Setting up the eigensolver is the same as before.

from petsc4py import PETSc
opts = PETSc.Options()
opts.setValue('eps_gen_hermitian', None)
opts.setValue('eps_target_real', None)
opts.setValue('eps_smallest_real', None)
opts.setValue('st_type', 'sinvert')
opts.setValue('st_ksp_type', 'cg')
opts.setValue('st_pc-type', 'jacobi')
opts.setValue('eps_tol', 1e-8)
from slepc4py import SLEPc
num_values = 250
eigensolver = SLEPc.EPS().create(comm=firedrake.COMM_WORLD)
eigensolver.setOperators(A, M)
num_converged = eigensolver.getConverged()

Now we need to use a bit of trickery to calculate the area of the zero contours:

$$\text{area}(\{\phi_\lambda = 0\}) = \int_{\{\phi_\lambda = 0\}}ds.$$

Firedrake doesn't have built-in support for integrating over interior contours of a domain that aren't already predefined when the mesh was generated, so we'll have to do something a little indirect.
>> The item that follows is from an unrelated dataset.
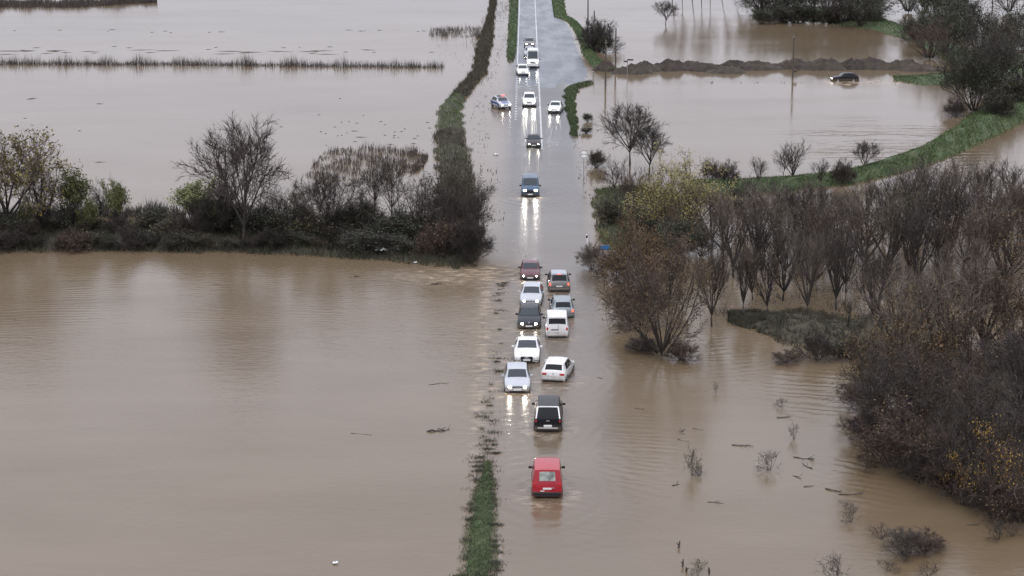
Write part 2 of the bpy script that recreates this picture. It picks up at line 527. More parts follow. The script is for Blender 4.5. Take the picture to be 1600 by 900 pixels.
def build_road():
    xs = np.linspace(ROAD_L, ROAD_R, 12)
    ys = np.concatenate([np.arange(-200, 270, 10.0), np.arange(270, 345, 0.6), np.arange(345, 3000, 15.0)])
    X, Y = np.meshgrid(xs, ys)
    Z = np.vectorize(road_z)(Y)
    Z = Z + 0.03 * noise2(X, Y * 0.5, 2.6, 3, 2) * np.exp(-((Y - 297) / 12) ** 2) - 0.012 * np.abs((X - 1.95) / 3.5) ** 2
    nx = len(xs)
    I, J = np.meshgrid(np.arange(nx - 1), np.arange(len(ys) - 1))
    q = (J * nx + I).ravel()
    road = link('road', mesh_np('road', np.stack([X, Y, Z], -1).reshape(-1, 3), np.stack([q, q + 1, q + nx + 1, q + nx], -1), M['asphalt'], smooth=True))
    tag(road, kind='structure')
    ribbon('centre_line', 1.84, 2.04, 238, 1500, M['line'], 0.012, road, zmin=0.012)
    ribbon('edge_line', -1.40, -1.22, 318, 1500, M['line'], 0.006, road, zmin=0.012)
    ribbon('edge_line', -1.42, -1.24, 96.0, 104.5, M['line_wet'], 0.006, road, zmin=0.008)
    for i in range(22):
        y = 262 + i * 2.5
        ribbon('edge_dash', -1.42, -1.16, y, y + 1.1, M['line'], 0.006, road, zmin=0.012)


def build_lay_by():
    # paved lay-by on the right of the far road, awash at its mouth
    bank('lay_by', [(852, 24), (855, 50), (858, 80), (861, 110), (864, 140)], [(886, 30), (905, 56), (915, 86), (930, 106), (936, 128)], 0.05, M['asphalt'], 60, 0.3, 2, 0.03, 15)


# ------------------------------------------------------------------ banks, grass, reeds
def resample(pts, n):
    pts = np.array(pts, float)
    d = np.concatenate([[0], np.cumsum(np.hypot(*np.diff(pts[:, :2], axis=0).T))])
    t = np.linspace(0, d[-1], n)
    return np.stack([np.interp(t, d, pts[:, k]) for k in range(2)], -1)


def strip_edges(A_px, B_px, n, rag=0.4, seed=0):
    A = resample([P(*p)[:2] for p in A_px], n)
    B = resample([P(*p)[:2] for p in B_px], n)
    A += rag * np.stack([noise2(A[:, 0], A[:, 1], 6.0, 4, seed), noise2(A[:, 0], A[:, 1], 6.0, 4, seed + 1)], -1)
    B += rag * np.stack([noise2(B[:, 0], B[:, 1], 5.0, 4, seed + 2), noise2(B[:, 0], B[:, 1], 5.0, 4, seed + 3)], -1)
    return A, B


def bank(name, A_px, B_px, h, m, n=80, rag=0.4, seed=0, bumpy=0.12, cols=11):
    A, B = strip_edges(A_px, B_px, n, rag, seed)
    V = []
    for i in range(n):
        e = min(1.0, 3.0 * min(i, n - 1 - i) / (n * 0.12) / 3.0 + 0.02)
        for k in range(cols):
            t = k / (cols - 1)
            p = A[i] * (1 - t) + B[i] * t
            prof = 1 - abs(2 * t - 1) ** 2.6
            z = -0.12 + (h * min(1, e) + 0.12) * prof + bumpy * prof * float(noise2(p[0], p[1], 3.0, 3, seed))
            V.append((p[0], p[1], z))
    F = []
    for i in range(n - 1):
        for k in range(cols - 1):
            a = i * cols + k
            F.append((a, a + 1, a + cols + 1, a + cols))
    o = link(name, mesh_np(name, V, np.array(F), m, smooth=True))
    tag(o, kind='structure')
    return A, B, h


def blades(name, pts, h0, h1, w, mats, lean=0.35, label=None, cat=None, midx=None, uneven=0.0):
    """one tapering triangle per blade"""
    n = len(pts)
    an = rng.uniform(0, 6.283, n)
    hh = rng.uniform(h0, h1, n) * (0.6 + 0.4 * rng.random(n))
    if uneven:
        hh = hh * np.clip(1 - uneven + uneven * (0.7 + 1.1 * noise2(pts[:, 0], pts[:, 1] * 0.3, 6.0, 4, 3)), 0.1, 1.6)
    ln = rng.normal(0, lean, (n, 2)) * hh[:, None]
    dx = np.stack([np.cos(an), np.sin(an), np.zeros(n)], -1) * (w * rng.uniform(0.6, 1.3, n))[:, None] * 0.5
    V = np.empty((n, 3, 3))
    V[:, 0] = pts - dx; V[:, 1] = pts + dx
    V[:, 2] = pts; V[:, 2, :2] += ln; V[:, 2, 2] += hh
    F = np.arange(n * 3).reshape(n, 3)
    mm = mats if isinstance(mats, list) else [mats]
    mi = rng.integers(0, len(mm), n) if len(mm) > 1 else None
    o = link(name, mesh_np(name, V.reshape(-1, 3), F, mm, midx=mi))
    tag(o, label, cat, kind='stuff')
    return o


def strip_points(A, B, n, h=0.0, thr=None, scale=3.0, seed=0, lo=-0.06, hi=1.06):
    i = rng.random(n) * (len(A) - 1.001)
    k = i.astype(int); f = (i - k)[:, None]
    a = A[k] * (1 - f) + A[k + 1] * f
    b = B[k] * (1 - f) + B[k + 1] * f
    t = rng.uniform(lo, hi, n)
    p = a * (1 - t[:, None]) + b * t[:, None]
    z = np.maximum(-0.12 + (h + 0.12) * (1 - np.abs(2 * t - 1) ** 2.6) - 0.03, -0.05)
    pts = np.concatenate([p, z[:, None]], 1)
    if thr is not None:
        keep = noise2(p[:, 0], p[:, 1], scale, 3, seed) > thr
        pts = pts[keep]
    return pts


def build_banks():
    # long bank under the tree row on the left
    A, B, h = bank('left_bank', [(-60, 352), (200, 350), (420, 356), (560, 366), (640, 362), (700, 362), (748, 372)],
                   [(-60, 394), (180, 391), (420, 395), (560, 403), (660, 412), (715, 416), (742, 409)], 0.55, M['soil'], 160, 0.5, 1)
    blades('undergrowth', strip_points(A, B, 26000, h), 0.25, 1.0, 0.06, [M['grass_dark'], M['grass_dry'], M['reed_brown'], M['grass_dark']], 0.45,
           'dark brown and green undergrowth covering the bank below the left tree row', 'undergrowth')
    # ditch bank running away from the camera
    A, B, h = bank('ditch_bank', [(700, 372), (690, 300), (681, 240), (683, 205), (689, 165), (705, 152), (727, 128), (742, 110), (748, 70), (760, 30), (766, 0), (769, -20)],
                   [(752, 372), (742, 300), (733, 250), (722, 205), (722, 165), (727, 155), (741, 134), (756, 118), (766, 80), (771, 30), (774, 0), (775, -20)], 0.45, M['turf_brown'], 170, 0.75, 2)
    gr = strip_points(A, B, 30000, h)
    y155, y205, y250 = P(700, 152).y, P(700, 207).y, P(700, 235).y
    g1 = (gr[:, 1] < y155) & (gr[:, 1] > y205) | ((gr[:, 1] > y250 - 9) & (gr[:, 1] < y250 + 2) & (rng.random(len(gr)) < 0.5))
    blades('grass', gr[g1], 0.15, 0.45, 0.07, [M['grass'], M['grass'], M['grass_dark']], 0.4, 'green grass on the ditch bank left of the road', 'grass')
    blades('dry_grass', gr[~g1], 0.3, 0.9, 0.06, [M['grass_dry'], M['reed_brown'], M['grass_dark'], M['reed_brown']], 0.35, 'withered brown growth along the ditch bank left of the road', 'grass')
    # narrow verge along the far left edge of the road
    A, B, h = bank('left_verge', [(797, -20), (795, 40), (792, 80), (793, 96)], [(811, -20), (810, 40), (807, 78), (802, 97)], 0.3, M['turf'], 60, 0.2, 3)
    blades('grass', strip_points(A, B, 9000, h), 0.15, 0.4, 0.08, [M['grass'], M['grass_dark']], 0.4, 'green grass on the narrow verge left of the far road', 'grass')
    # far right verge that swings round the lay-by
    A, B, h = bank('right_verge', [(861, -20), (862, 10), (866, 27), (884, 31), (897, 46), (906, 66), (912, 86), (922, 102), (938, 112)],
                   [(879, -20), (882, 8), (884, 24), (901, 34), (915, 50), (926, 70), (931, 88), (948, 100), (975, 113)], 0.4, M['turf'], 100, 0.25, 1)
    blades('grass', strip_points(A, B, 18000, h), 0.15, 0.4, 0.08, [M['grass'], M['grass'], M['grass_dark']], 0.4, 'bright green grass on the verge curving past the lay-by', 'grass')
    # hooked verge right of the wet road
    A, B, h = bank('hooked_verge', [(926, 128), (900, 131), (884, 138), (882, 150), (884, 170), (890, 195), (894, 212)],
                   [(928, 131), (908, 137), (899, 146), (897, 158), (900, 175), (902, 198), (899, 214)], 0.22, M['turf'], 90, 0.5, 2)
    blades('grass', strip_points(A, B, 9000, h), 0.15, 0.45, 0.08, [M['grass'], M['grass_dark'], M['grass_dark']], 0.4, 'dark green grass on the hooked verge right of the road', 'grass')
    # green dyke on the right
    A, B, h = bank('dyke', [(1660, 128), (1600, 136), (1545, 160), (1492, 200), (1440, 230), (1380, 254), (1310, 272), (1230, 279), (1150, 284), (1080, 286)],
                   [(1660, 170), (1600, 190), (1556, 212), (1510, 233), (1450, 258), (1390, 274), (1330, 288), (1240, 298), (1160, 303), (1080, 304)], 0.7, M['turf'], 150, 0.35, 3, 0.22)
    blades('grass', strip_points(A, B, 42000, h), 0.12, 0.35, 0.09, [M['grass'], M['grass'], M['grass'], M['grass_dark'], M['grass_dry']], 0.5, 'lush green grass on the curving dyke to the right', 'grass')
    # grassy patch among the bushes right of the road
    A, B, h = bank('shrubby_bank', [(936, 296), (934, 320), (936, 345), (945, 372), (955, 392)], [(1010, 296), (1060, 318), (1090, 345), (1100, 372), (1080, 392)], 0.35, M['turf_brown'], 70, 0.4, 1)
    blades('grass', strip_points(A, B, 16000, h), 0.15, 0.5, 0.08, [M['grass_dark'], M['grass'], M['grass_dry']], 0.45, 'patchy green grass under the shrubs right of the road', 'grass')
    # low grassy island
    A, B, h = bank('grassy_island', [(1138, 494), (1180, 487), (1250, 488), (1320, 492), (1400, 498), (1500, 505)], [(1142, 502), (1190, 522), (1240, 540), (1310, 552), (1400, 562), (1500, 575)], 0.40, M['turf_brown'], 90, 1.3, 2, 0.25)
    blades('grass', strip_points(A, B, 30000, h, -0.35, 3.0, 2), 0.1, 0.5, 0.05, [M['grass_dark'], M['reed_brown'], M['grass_dry']], 0.5, 'dull green grass on the low island among the orchard trees', 'grass')
    # bank under the dark thicket at the right edge
    A, B, h = bank('thicket_bank', [(1380, 560), (1430, 660), (1480, 735), (1560, 775), (1680, 800)], [(1600, 540), (1680, 600), (1720, 680), (1760, 740), (1800, 770)], 0.4, M['soil'], 60, 0.5, 1)
    blades('undergrowth', strip_points(A, B, 14000, h), 0.2, 0.9, 0.05, [M['grass_dark'], M['grass_dry'], M['reed_brown']], 0.5, 'dark tangled undergrowth below the thicket at the right edge', 'undergrowth')
    # far grass and dark wood floor, upper right
    A, B, h = bank('wood_floor', [(1170, 8), (1300, 10), (1370, 26), (1440, 50), (1520, 78), (1640, 84)], [(1180, 32), (1290, 36), (1370, 48), (1430, 66), (1510, 112), (1640, 118)], 0.5, M['turf'], 90, 0.5, 3)
    blades('grass', strip_points(A, B, 12000, h), 0.15, 0.4, 0.12, [M['grass'], M['grass_dark']], 0.4, 'green grass on the field edge before the far wood', 'grass')
    # spit of grass behind the black car
    A, B, h = bank('track_verge', [(1396, 121), (1440, 118), (1500, 112), (1560, 104), (1640, 98)], [(1396, 126), (1440, 133), (1500, 134), (1560, 134), (1640, 134)], 0.35, M['turf'], 50, 0.3, 2)
    blades('grass', strip_points(A, B, 7000, h), 0.15, 0.4, 0.10, [M['grass'], M['grass_dark']], 0.4, 'green grass on the spit behind the black car', 'grass')
    # drowned verge left of the near road: dense turf at the bottom, clumps further away
    A, B, h = bank('near_verge', [(720, 905), (724, 860), (732, 810), (740, 770), (752, 745), (760, 725)], [(775, 905), (775, 860), (774, 810), (772, 770), (770, 745), (764, 722)], 0.09, M['turf'], 60, 0.12, 1, 0.05)
    blades('grass', strip_points(A, B, 17000, h, -0.42, 1.1, 3), 0.06, 0.24, 0.035, [M['grass'], M['grass'], M['grass_dark'], M['grass_dry']], 0.8, 'green tufted grass at the bottom of the drowned verge', 'grass')
    A, B = strip_edges([(716, 900), (728, 800), (742, 700), (748, 640), (762, 560), (768, 440)], [(777, 900), (776, 800), (776, 700), (778, 640), (782, 560), (792, 440)], 80, 0.1, 2)
    cl = []
    for i in range(420):
        f = rng.random()
        u = f * (len(A) - 1.01); k = int(u)
        pa, pb = A[k], B[k]
        t = np.clip(rng.normal(0.55, 0.24), 0.02, 1.0)
        c = pa * (1 - t) + pb * t
        pr = np.interp(c[1], [96, 112, 118, 128, 134, 150, 158, 166, 172], [1.0, 1.0, 0.75, 0.42, 0.06, 0.01, 0.10, 0.16, 0.08])
        if rng.random() > pr: continue
        m_ = int(rng.uniform(14, 120) * (1.6 if c[1] < 118 else 0.9))
        q = rng.normal(0, 1, (m_, 2)) * np.array([rng.uniform(.10, .34), rng.uniform(.06, .30)])
        cl.append(c + q)
    q = np.concatenate(cl)
    pts = np.concatenate([q, np.full((len(q), 1), -0.02)], 1)
    blades('drowned_grass', pts, 0.06, 0.22, 0.045, [M['grass_dark'], M['grass_dry'], M['grass_dark'], M['reed']], 0.9, 'dark half drowned grass clumps along the left road edge', 'grass')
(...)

To evaluate this integral, I'll use the fact that the gradient of a smooth function is always perpendicular to its level sets. In particular, if $\nu$ is the unit outward normal vector to the super-level set $\{\phi_\lambda \ge 0\}$ and $u$ is any vector field such that $u \cdot \nu = 1$ along the region $\{\phi_\lambda = 0\}$, then

$$\int_{\{\phi_\lambda = 0\}}ds = \int_{\{\phi_\lambda = 0\}}u\cdot\nu\; ds = \int_{\{\phi_\lambda \ge 0\}}\nabla\cdot u\; dx.$$

Now we know that

$$\nu = -\frac{\nabla\phi_\lambda}{|\nabla\phi_\lambda|},$$

so it's enough to take

$$u = -\frac{\nabla\phi_\lambda}{|\nabla\phi_\lambda|}.$$

This vector field is well-defined except at critical points of the eigenfunction. If we wanted to be extra careful we could include a fudge factor somewhere in the denominator, but that doesn't seem to be necessary to get a sensible answer.

from firedrake import sqrt, div, dS
ϕ = firedrake.Function(Q)
sign = firedrake.conditional(ϕ >= 0, 1, 0) - firedrake.conditional(ϕ <= 0, 1, 0)
u = -grad(ϕ) / sqrt(inner(grad(ϕ), grad(ϕ))) * sign
ν = firedrake.FacetNormal(mesh)
J = 0.5 * div(u) * dx

lengths = np.zeros(num_values)
for index in range(num_values):
    Vr, Vi = A.getVecs()
    λ = eigensolver.getEigenpair(index, Vr, Vi)
    ϕ.vector()[:] = Vr
    lengths[index] = firedrake.assemble(J)
Es = np.array([eigensolver.getEigenvalue(k) for k in range(num_values)]).real
λs = np.sqrt(Es)

The plot of the wavenumber against the lengths of the nodal sets looks pretty close to linear in the eyeball norm!

area = firedrake.assemble(firedrake.Constant(1) * dx(mesh))

import matplotlib.pyplot as plt
fig, axes = plt.subplots()
axes.plot(λs, lengths, label='nodal set length')
axes.plot(λs, λs * area / π, label='lower bound')
axes.set_ylabel('area($\{\phi_\lambda = 0\}$)');

I made a bit of a wild guess here for what the lower bound $c$ is. The area of the nodal sets has units of length${}^{d - 1}$ and the eigenvalues $\lambda$ have units of length${}^{-1}$. So for the constants $c, C$ to be dimensionally correct, they would need to have units of length${}^d$, which suggests that they're proportional to the volume of the domain. I get a pretty reasonable lower bound by dividing by $\pi$, which of course happens to be the volume of the unit disk in $\mathbb{R}^2$. It would be a fun experiment to see how well this holds up for other domains or higher dimensions.